> _Data shown_
-- START --

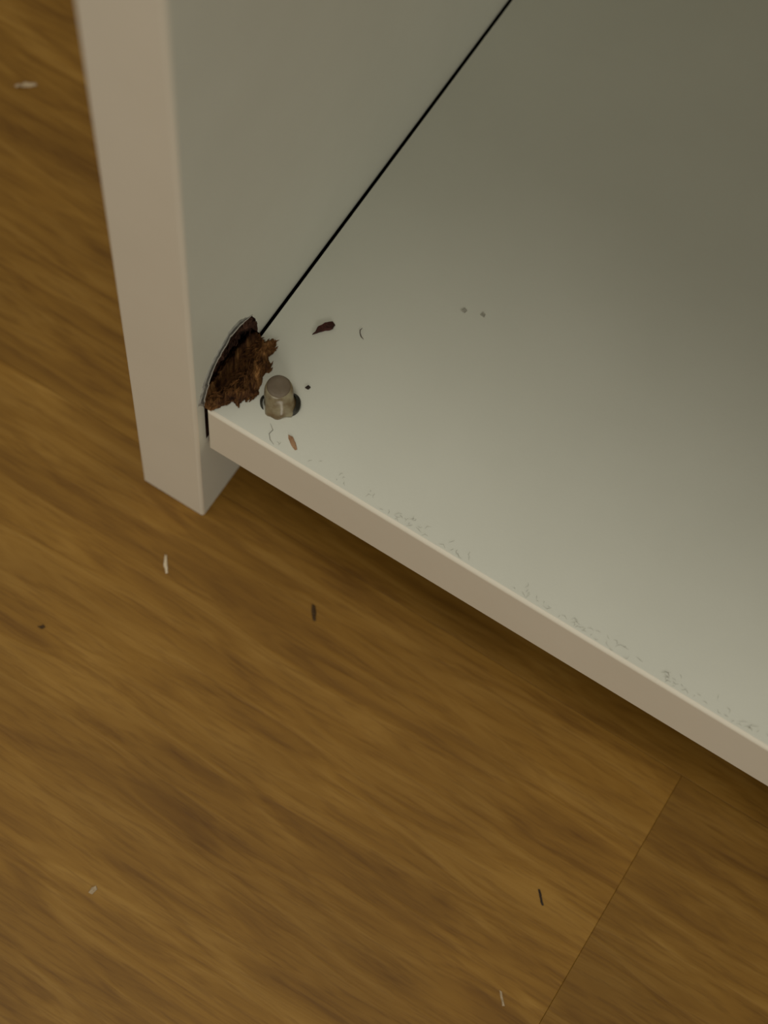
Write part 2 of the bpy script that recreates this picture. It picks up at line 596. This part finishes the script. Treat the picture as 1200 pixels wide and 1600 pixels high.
# ------------------------------------------------------------------ crumbs
M_CHIP_DARK = plain('dark_red_chip', (0.018, 0.012, 0.009), (0.075, 0.022, 0.016), 420, 0.8)
M_CHIP_BROWN = plain('light_brown_chip', (0.34, 0.18, 0.09), (0.50, 0.30, 0.17), 500, 0.8)
M_PALE = plain('pale_fleck', (0.66, 0.55, 0.38), (0.80, 0.70, 0.52), 500, 0.7)
M_DULL = plain('dull_fleck', (0.38, 0.28, 0.17), (0.50, 0.39, 0.25), 500, 0.8)
M_DUST = plain('grey_dust', (0.15, 0.14, 0.11), (0.26, 0.24, 0.20), 500, 0.95)
M_LINT = plain('pale_lint', (0.36, 0.355, 0.30), (0.48, 0.47, 0.41), 500, 0.95)
M_BARK = plain('brown_bark_bit', (0.05, 0.028, 0.012), (0.11, 0.06, 0.022), 500, 0.9)
M_BLACK = plain('black_speck', (0.02, 0.014, 0.01), (0.045, 0.03, 0.02), 500, 0.8)

def chip(name, outline, th, pos, mat, seed, label, cat, curl=0.4, group=None):
    """a small uneven flake: jagged outline, domed and rough on top (outline in millimetres about pos)"""
    pts = jag(outline, 0.22, 0.14, seed)
    n = len(pts)
    cx = sum(q[0] for q in pts) / n
    cy = sum(q[1] for q in pts) / n
    bm = bmesh.new()
    def ring(f, z, j):
        out = []
        for x, y in pts:
            X, Y = cx + (x - cx) * f, cy + (y - cy) * f
            c_ = curl * noise.noise(Vector((X * 0.5, Y * 0.5, seed + 20))) ** 2 * 2
            out.append(bm.verts.new(Vector((X, Y, z + c_ + j * noise.noise(Vector((X * 2.5, Y * 2.5, seed))))) * MM))
        return out
    rs = [ring(0.9, 0, 0.02), ring(1.0, th * 0.35, 0.04), ring(0.82, th * 0.8, 0.12), ring(0.45, th, 0.2)]
    for a, b in zip(rs, rs[1:]):
        for i in range(n):
            j = (i + 1) % n
            bm.faces.new((a[i], a[j], b[j], b[i]))
    bm.faces.new(rs[0][::-1])
    bm.faces.new(rs[-1])
    bmesh.ops.recalc_face_normals(bm, faces=bm.faces[:])
    zmin = min(v.co.z for v in bm.verts)
    for v in bm.verts:
        v.co.z -= zmin
    o = obj(name, bm, mat)
    o.location = Vector(pos) * MM
    return tag(o, label, cat, group)

chip('wood_chip', [(-1.1, -3.0), (-0.3, -1.7), (0.9, -0.3), (2.0, 0.9), (1.9, 2.2), (0.9, 2.6), (-0.3, 1.5), (-1.0, -0.6)],
     0.7, (11.3, 34.6, H1), M_CHIP_DARK, 11, 'dark reddish brown wood chip on the white panel behind the broken corner', 'wood chip')
chip('wood_chip', [(-1.6, 0.9), (-0.5, 0.9), (0.9, 0.1), (2.0, -1.1), (1.7, -1.6), (0.4, -0.9), (-0.9, -0.1)],
     0.45, (20.8, 7.2, H1), M_CHIP_BROWN, 12, 'light brown wood chip near the front edge of the white panel', 'wood chip')
chip('crumb', [(-0.45, -0.5), (0.45, -0.45), (0.5, 0.4), (-0.2, 0.6)], 0.4, (16.5, 20.2, H1), M_BLACK, 13,
     'tiny dark crumb on the white panel right of the plastic plug', 'crumb')
chip('crumb', [(-0.7, -0.5), (0.5, -0.6), (0.7, 0.3), (-0.2, 0.6)], 0.2, (35.6, 56.5, H1), M_LINT, 14,
     'faint grey dust crumb far back on the white panel, left one of two', 'crumb')
chip('crumb', [(-0.6, -0.4), (0.6, -0.5), (0.5, 0.4), (-0.3, 0.5)], 0.2, (39.8, 57.9, H1), M_LINT, 15,
     'faint grey dust crumb far back on the white panel, right one of two', 'crumb')
# flecks on the floor
chip('fleck', [(-1.9, 1.9), (-1.3, 2.0), (0.0, 0.4), (1.6, -1.7), (1.2, -2.1), (-0.6, -0.4)], 0.5, (-0.3, -15.4, 0), M_PALE, 16,
     'thin cream splinter on the wooden floor below the foot of the side panel', 'fleck')
chip('fleck', [(-2.6, -1.7), (-1.9, -2.2), (0.6, -0.6), (2.6, 1.4), (1.8, 2.1), (-0.6, 0.7)], 0.5, (-111.5, 78.9, 0), M_DULL, 17,
     'pale fleck on the floor at the far end, left of the side panel', 'fleck')
chip('fleck', [(-0.5, -1.2), (0.5, -0.9), (0.9, 0.7), (0.1, 1.2), (-0.6, 0.2)], 0.3, (30.9, -90.5, 0), M_DULL, 18,
     'small pale fleck on the bare floor near the lower left of the photo', 'fleck')
chip('fleck', [(-1.5, 1.2), (-0.9, 1.2), (1.3, -1.2), (0.8, -1.5), (-0.6, 0.1)], 0.2, (123.3, -60.6, 0), M_DULL, 19,
     'thin pale fleck on the floor just left of the plank end joint', 'fleck')
chip('splinter', [(-1.6, 1.3), (-1.1, 1.4), (0.2, 0.0), (1.5, -1.4), (1.1, -1.6), (-0.4, -0.2)], 0.35, (119.2, -35.9, 0), M_BLACK, 20,
     'black sliver on the floor close to the plank end joint', 'splinter')
chip('splinter', [(-1.5, 1.7), (-0.7, 1.9), (0.5, 0.4), (1.6, -1.5), (1.0, -1.8), (-0.7, 0.1)], 0.4, (36.9, -6.2, 0), M_BARK, 21,
     'dark brown bit on the floor under the front edge of the white panel', 'splinter')
chip('splinter', [(-0.9, -0.6), (0.3, -0.5), (0.9, 0.5), (0.1, 0.7)], 0.3, (-16.3, -45.3, 0), M_BARK, 22,
     'dark bit on the bare floor in the left part of the photo', 'splinter')

# hairs
def hair(bm, pts, rad):
    rings = []
    n = len(pts)
    for i, p in enumerate(pts):
        a, b = pts[max(0, i - 1)], pts[min(n - 1, i + 1)]
        t = (b - a).normalized()
        u = t.cross(Vector((0, 0, 1)))
        u = u.normalized() if u.length > 1e-4 else Vector((1, 0, 0))
        v = t.cross(u)
        rr = rad * (0.35 if i in (0, n - 1) else 1)
        rings.append([bm.verts.new((p + (u * math.cos(k * 2.0944) + v * math.sin(k * 2.0944)) * rr) * MM) for k in range(3)])
    for a, b in zip(rings, rings[1:]):
        for k in range(3):
            j = (k + 1) % 3
            bm.faces.new((a[k], a[j], b[j], b[k]))

bm = bmesh.new()
hair(bm, [Vector(q) for q in ((-0.9, 1.2, 0.10), (-1.0, 0.4, 0.3), (-0.6, -0.3, 0.35), (0.1, -0.9, 0.3), (0.9, -1.1, 0.10))], 0.11)
o = obj('fibre', bm, M_CHIP_DARK)
o.location = Vector((19.6, 38.4, H1)) * MM
tag(o, 'tiny curled brown fibre on the white panel beyond the dark chip', 'fibre')
bm = bmesh.new()
hair(bm, [Vector(q) for q in ((-2.0, 2.6, 0.08), (-0.6, 1.5, 0.3), (-0.8, 0.3, 0.25), (0.2, -0.8, 0.3), (1.5, -1.3, 0.08))], 0.07)
o = obj('hair', bm, M_DUST)
o.location = Vector((16.4, 5.6, H1)) * MM
tag(o, 'thin grey hair on the white panel in front of the plastic plug', 'hair')

bm = bmesh.new()
for k in range(120):
    x = random.uniform(18, 200)
    if random.random() < 0.6:
        x = random.choice((52, 60, 68, 84, 92, 104, 118, 126, 137)) + random.gauss(0, 2.5)
    y = F0 + 1.0 + abs(random.gauss(0, 1.3))
    a = random.uniform(0, math.pi)
    ln = random.uniform(0.6, 2.2)
    p0 = Vector((x, y, H1 + 0.06))
    d = Vector((math.cos(a), abs(math.sin(a)) * 0.7, 0)) * ln
    side_v = Vector((-d.y, d.x, 0)) * random.uniform(-0.35, 0.35)
    hair(bm, [p0, p0 + d * 0.5 + side_v + Vector((0, 0, random.uniform(0.05, 0.3))), p0 + d + Vector((0, 0, 0.0))], 0.045)
o = obj('dust', bm, M_LINT)
tag(o, 'fine grey lint caught along the front edge of the white panel', 'dust', kind='stuff')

-- END --

> _Problem details_
Using the listing above, show each line holding the string "part".

> _Solution to this exercise_
Write part 2 of the bpy script that recreates this picture. It picks up at line 596. This part finishes the script. Treat the picture as 1200 pixels wide and 1600 pixels high.
     'dark bit on the bare floor in the left part of the photo', 'splinter')